TO DO:
Output every record word for word.

SUPPLIED RECORDS:
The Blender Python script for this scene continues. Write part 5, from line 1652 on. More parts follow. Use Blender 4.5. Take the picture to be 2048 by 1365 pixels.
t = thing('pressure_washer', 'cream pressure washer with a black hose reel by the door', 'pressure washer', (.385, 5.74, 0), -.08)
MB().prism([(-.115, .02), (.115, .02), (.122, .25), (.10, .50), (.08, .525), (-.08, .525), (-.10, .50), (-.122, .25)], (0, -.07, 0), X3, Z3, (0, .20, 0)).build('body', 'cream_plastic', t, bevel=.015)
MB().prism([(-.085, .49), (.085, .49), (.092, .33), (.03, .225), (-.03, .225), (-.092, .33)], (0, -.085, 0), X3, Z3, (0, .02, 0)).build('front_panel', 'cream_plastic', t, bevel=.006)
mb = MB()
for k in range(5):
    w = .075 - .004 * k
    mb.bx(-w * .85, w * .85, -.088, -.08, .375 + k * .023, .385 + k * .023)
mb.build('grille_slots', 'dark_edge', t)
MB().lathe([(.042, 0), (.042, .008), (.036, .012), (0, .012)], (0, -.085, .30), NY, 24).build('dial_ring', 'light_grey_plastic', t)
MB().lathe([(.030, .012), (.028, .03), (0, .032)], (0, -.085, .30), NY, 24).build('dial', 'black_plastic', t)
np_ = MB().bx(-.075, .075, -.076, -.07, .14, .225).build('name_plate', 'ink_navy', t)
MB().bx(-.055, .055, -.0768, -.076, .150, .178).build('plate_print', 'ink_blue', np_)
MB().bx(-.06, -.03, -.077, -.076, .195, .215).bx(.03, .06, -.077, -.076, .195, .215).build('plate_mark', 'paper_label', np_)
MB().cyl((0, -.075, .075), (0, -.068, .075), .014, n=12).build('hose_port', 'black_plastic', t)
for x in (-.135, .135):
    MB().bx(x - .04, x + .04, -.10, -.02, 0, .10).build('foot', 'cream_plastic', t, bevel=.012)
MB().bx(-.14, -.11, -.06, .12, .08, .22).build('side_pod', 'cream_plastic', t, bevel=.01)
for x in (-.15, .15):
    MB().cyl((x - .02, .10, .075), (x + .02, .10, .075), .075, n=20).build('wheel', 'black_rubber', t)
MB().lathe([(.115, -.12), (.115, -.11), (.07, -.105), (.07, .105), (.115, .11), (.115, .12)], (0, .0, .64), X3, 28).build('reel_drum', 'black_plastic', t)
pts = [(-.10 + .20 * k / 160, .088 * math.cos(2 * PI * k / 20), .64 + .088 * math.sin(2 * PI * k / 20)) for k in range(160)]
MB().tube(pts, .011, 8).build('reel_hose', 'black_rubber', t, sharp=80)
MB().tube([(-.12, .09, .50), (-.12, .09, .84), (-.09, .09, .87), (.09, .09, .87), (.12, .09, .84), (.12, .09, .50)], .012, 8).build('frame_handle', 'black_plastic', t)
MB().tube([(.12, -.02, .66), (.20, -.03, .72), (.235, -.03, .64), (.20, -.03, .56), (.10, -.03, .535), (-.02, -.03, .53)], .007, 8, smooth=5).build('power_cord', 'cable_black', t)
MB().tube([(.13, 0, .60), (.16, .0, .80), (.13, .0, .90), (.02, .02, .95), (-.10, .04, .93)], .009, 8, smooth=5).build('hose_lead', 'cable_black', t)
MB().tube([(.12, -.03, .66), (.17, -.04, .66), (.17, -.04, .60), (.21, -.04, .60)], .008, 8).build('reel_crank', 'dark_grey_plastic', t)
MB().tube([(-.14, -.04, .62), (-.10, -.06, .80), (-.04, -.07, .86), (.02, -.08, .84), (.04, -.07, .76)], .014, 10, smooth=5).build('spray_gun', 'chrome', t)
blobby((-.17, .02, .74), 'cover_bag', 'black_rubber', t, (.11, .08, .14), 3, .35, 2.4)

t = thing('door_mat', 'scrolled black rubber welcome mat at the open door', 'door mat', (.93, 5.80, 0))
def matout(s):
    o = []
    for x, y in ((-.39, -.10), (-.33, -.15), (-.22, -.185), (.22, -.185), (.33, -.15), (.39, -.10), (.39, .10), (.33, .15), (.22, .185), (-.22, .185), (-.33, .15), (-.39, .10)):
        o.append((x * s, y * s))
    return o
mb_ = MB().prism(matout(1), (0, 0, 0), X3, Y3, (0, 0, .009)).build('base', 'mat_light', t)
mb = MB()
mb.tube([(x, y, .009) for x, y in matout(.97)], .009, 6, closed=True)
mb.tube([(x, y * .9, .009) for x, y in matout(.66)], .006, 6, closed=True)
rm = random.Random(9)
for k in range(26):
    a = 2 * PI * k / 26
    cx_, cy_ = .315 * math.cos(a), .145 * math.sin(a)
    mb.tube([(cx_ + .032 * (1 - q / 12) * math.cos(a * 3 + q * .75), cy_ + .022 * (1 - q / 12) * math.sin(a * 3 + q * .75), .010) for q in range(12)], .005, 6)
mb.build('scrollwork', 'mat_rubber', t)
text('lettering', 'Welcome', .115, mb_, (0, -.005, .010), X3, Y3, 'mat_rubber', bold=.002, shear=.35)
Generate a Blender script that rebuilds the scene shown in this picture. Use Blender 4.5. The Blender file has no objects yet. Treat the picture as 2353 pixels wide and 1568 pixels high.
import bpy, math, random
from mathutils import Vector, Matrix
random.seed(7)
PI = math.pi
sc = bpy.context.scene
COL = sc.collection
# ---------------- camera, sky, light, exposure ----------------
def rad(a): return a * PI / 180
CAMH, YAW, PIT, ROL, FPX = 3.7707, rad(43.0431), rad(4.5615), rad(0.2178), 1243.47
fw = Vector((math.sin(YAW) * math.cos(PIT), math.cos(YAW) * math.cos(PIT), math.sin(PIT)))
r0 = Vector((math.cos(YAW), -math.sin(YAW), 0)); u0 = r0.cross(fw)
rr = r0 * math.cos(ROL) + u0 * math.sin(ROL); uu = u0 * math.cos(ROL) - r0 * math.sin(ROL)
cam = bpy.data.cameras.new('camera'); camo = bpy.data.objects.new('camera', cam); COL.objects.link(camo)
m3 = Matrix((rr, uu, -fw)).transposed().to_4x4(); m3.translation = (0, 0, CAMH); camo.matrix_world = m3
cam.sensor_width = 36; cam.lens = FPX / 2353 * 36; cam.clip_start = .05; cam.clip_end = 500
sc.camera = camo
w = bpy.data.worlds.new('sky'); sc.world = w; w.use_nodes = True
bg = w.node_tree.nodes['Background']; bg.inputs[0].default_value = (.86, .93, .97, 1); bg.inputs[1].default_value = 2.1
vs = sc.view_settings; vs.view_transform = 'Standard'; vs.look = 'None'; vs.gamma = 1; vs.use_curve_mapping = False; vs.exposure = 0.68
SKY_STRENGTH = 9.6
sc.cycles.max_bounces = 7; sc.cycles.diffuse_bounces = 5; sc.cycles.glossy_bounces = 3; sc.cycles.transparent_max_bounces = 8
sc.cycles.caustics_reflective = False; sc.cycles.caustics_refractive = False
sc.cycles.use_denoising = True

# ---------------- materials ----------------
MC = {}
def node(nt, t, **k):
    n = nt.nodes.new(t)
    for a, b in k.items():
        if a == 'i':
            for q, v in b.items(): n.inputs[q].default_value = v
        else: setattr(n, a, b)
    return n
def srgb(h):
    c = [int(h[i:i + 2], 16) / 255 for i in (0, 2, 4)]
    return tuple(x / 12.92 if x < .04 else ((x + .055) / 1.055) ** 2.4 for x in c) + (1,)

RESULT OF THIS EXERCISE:
The Blender Python script for this scene continues. Write part 5, from line 1652 on. More parts follow. Use Blender 4.5. Take the picture to be 2048 by 1365 pixels.
t = thing('pressure_washer', 'cream pressure washer with a black hose reel by the door', 'pressure washer', (.385, 5.74, 0), -.08)
MB().prism([(-.115, .02), (.115, .02), (.122, .25), (.10, .50), (.08, .525), (-.08, .525), (-.10, .50), (-.122, .25)], (0, -.07, 0), X3, Z3, (0, .20, 0)).build('body', 'cream_plastic', t, bevel=.015)
MB().prism([(-.085, .49), (.085, .49), (.092, .33), (.03, .225), (-.03, .225), (-.092, .33)], (0, -.085, 0), X3, Z3, (0, .02, 0)).build('front_panel', 'cream_plastic', t, bevel=.006)
mb = MB()
for k in range(5):
    w = .075 - .004 * k
    mb.bx(-w * .85, w * .85, -.088, -.08, .375 + k * .023, .385 + k * .023)
mb.build('grille_slots', 'dark_edge', t)
MB().lathe([(.042, 0), (.042, .008), (.036, .012), (0, .012)], (0, -.085, .30), NY, 24).build('dial_ring', 'light_grey_plastic', t)
MB().lathe([(.030, .012), (.028, .03), (0, .032)], (0, -.085, .30), NY, 24).build('dial', 'black_plastic', t)
np_ = MB().bx(-.075, .075, -.076, -.07, .14, .225).build('name_plate', 'ink_navy', t)
MB().bx(-.055, .055, -.0768, -.076, .150, .178).build('plate_print', 'ink_blue', np_)
MB().bx(-.06, -.03, -.077, -.076, .195, .215).bx(.03, .06, -.077, -.076, .195, .215).build('plate_mark', 'paper_label', np_)
MB().cyl((0, -.075, .075), (0, -.068, .075), .014, n=12).build('hose_port', 'black_plastic', t)
for x in (-.135, .135):
    MB().bx(x - .04, x + .04, -.10, -.02, 0, .10).build('foot', 'cream_plastic', t, bevel=.012)
MB().bx(-.14, -.11, -.06, .12, .08, .22).build('side_pod', 'cream_plastic', t, bevel=.01)
for x in (-.15, .15):
    MB().cyl((x - .02, .10, .075), (x + .02, .10, .075), .075, n=20).build('wheel', 'black_rubber', t)
MB().lathe([(.115, -.12), (.115, -.11), (.07, -.105), (.07, .105), (.115, .11), (.115, .12)], (0, .0, .64), X3, 28).build('reel_drum', 'black_plastic', t)
pts = [(-.10 + .20 * k / 160, .088 * math.cos(2 * PI * k / 20), .64 + .088 * math.sin(2 * PI * k / 20)) for k in range(160)]
MB().tube(pts, .011, 8).build('reel_hose', 'black_rubber', t, sharp=80)
MB().tube([(-.12, .09, .50), (-.12, .09, .84), (-.09, .09, .87), (.09, .09, .87), (.12, .09, .84), (.12, .09, .50)], .012, 8).build('frame_handle', 'black_plastic', t)
MB().tube([(.12, -.02, .66), (.20, -.03, .72), (.235, -.03, .64), (.20, -.03, .56), (.10, -.03, .535), (-.02, -.03, .53)], .007, 8, smooth=5).build('power_cord', 'cable_black', t)
MB().tube([(.13, 0, .60), (.16, .0, .80), (.13, .0, .90), (.02, .02, .95), (-.10, .04, .93)], .009, 8, smooth=5).build('hose_lead', 'cable_black', t)
MB().tube([(.12, -.03, .66), (.17, -.04, .66), (.17, -.04, .60), (.21, -.04, .60)], .008, 8).build('reel_crank', 'dark_grey_plastic', t)
MB().tube([(-.14, -.04, .62), (-.10, -.06, .80), (-.04, -.07, .86), (.02, -.08, .84), (.04, -.07, .76)], .014, 10, smooth=5).build('spray_gun', 'chrome', t)
blobby((-.17, .02, .74), 'cover_bag', 'black_rubber', t, (.11, .08, .14), 3, .35, 2.4)

t = thing('door_mat', 'scrolled black rubber welcome mat at the open door', 'door mat', (.93, 5.80, 0))
def matout(s):
    o = []
    for x, y in ((-.39, -.10), (-.33, -.15), (-.22, -.185), (.22, -.185), (.33, -.15), (.39, -.10), (.39, .10), (.33, .15), (.22, .185), (-.22, .185), (-.33, .15), (-.39, .10)):
        o.append((x * s, y * s))
    return o
mb_ = MB().prism(matout(1), (0, 0, 0), X3, Y3, (0, 0, .009)).build('base', 'mat_light', t)
mb = MB()
mb.tube([(x, y, .009) for x, y in matout(.97)], .009, 6, closed=True)
mb.tube([(x, y * .9, .009) for x, y in matout(.66)], .006, 6, closed=True)
rm = random.Random(9)
for k in range(26):
    a = 2 * PI * k / 26
    cx_, cy_ = .315 * math.cos(a), .145 * math.sin(a)
    mb.tube([(cx_ + .032 * (1 - q / 12) * math.cos(a * 3 + q * .75), cy_ + .022 * (1 - q / 12) * math.sin(a * 3 + q * .75), .010) for q in range(12)], .005, 6)
mb.build('scrollwork', 'mat_rubber', t)
text('lettering', 'Welcome', .115, mb_, (0, -.005, .010), X3, Y3, 'mat_rubber', bold=.002, shear=.35)
Generate a Blender script that rebuilds the scene shown in this picture. Use Blender 4.5. The Blender file has no objects yet. Treat the picture as 2353 pixels wide and 1568 pixels high.
import bpy, math, random
from mathutils import Vector, Matrix
random.seed(7)
PI = math.pi
sc = bpy.context.scene
COL = sc.collection
# ---------------- camera, sky, light, exposure ----------------
def rad(a): return a * PI / 180
CAMH, YAW, PIT, ROL, FPX = 3.7707, rad(43.0431), rad(4.5615), rad(0.2178), 1243.47
fw = Vector((math.sin(YAW) * math.cos(PIT), math.cos(YAW) * math.cos(PIT), math.sin(PIT)))
r0 = Vector((math.cos(YAW), -math.sin(YAW), 0)); u0 = r0.cross(fw)
rr = r0 * math.cos(ROL) + u0 * math.sin(ROL); uu = u0 * math.cos(ROL) - r0 * math.sin(ROL)
cam = bpy.data.cameras.new('camera'); camo = bpy.data.objects.new('camera', cam); COL.objects.link(camo)
m3 = Matrix((rr, uu, -fw)).transposed().to_4x4(); m3.translation = (0, 0, CAMH); camo.matrix_world = m3
cam.sensor_width = 36; cam.lens = FPX / 2353 * 36; cam.clip_start = .05; cam.clip_end = 500
sc.camera = camo
w = bpy.data.worlds.new('sky'); sc.world = w; w.use_nodes = True
bg = w.node_tree.nodes['Background']; bg.inputs[0].default_value = (.86, .93, .97, 1); bg.inputs[1].default_value = 2.1
vs = sc.view_settings; vs.view_transform = 'Standard'; vs.look = 'None'; vs.gamma = 1; vs.use_curve_mapping = False; vs.exposure = 0.68
SKY_STRENGTH = 9.6
sc.cycles.max_bounces = 7; sc.cycles.diffuse_bounces = 5; sc.cycles.glossy_bounces = 3; sc.cycles.transparent_max_bounces = 8
sc.cycles.caustics_reflective = False; sc.cycles.caustics_refractive = False
sc.cycles.use_denoising = True

# ---------------- materials ----------------
MC = {}
def node(nt, t, **k):
    n = nt.nodes.new(t)
    for a, b in k.items():
        if a == 'i':
            for q, v in b.items(): n.inputs[q].default_value = v
        else: setattr(n, a, b)
    return n
def srgb(h):
    c = [int(h[i:i + 2], 16) / 255 for i in (0, 2, 4)]
    return tuple(x / 12.92 if x < .04 else ((x + .055) / 1.055) ** 2.4 for x in c) + (1,)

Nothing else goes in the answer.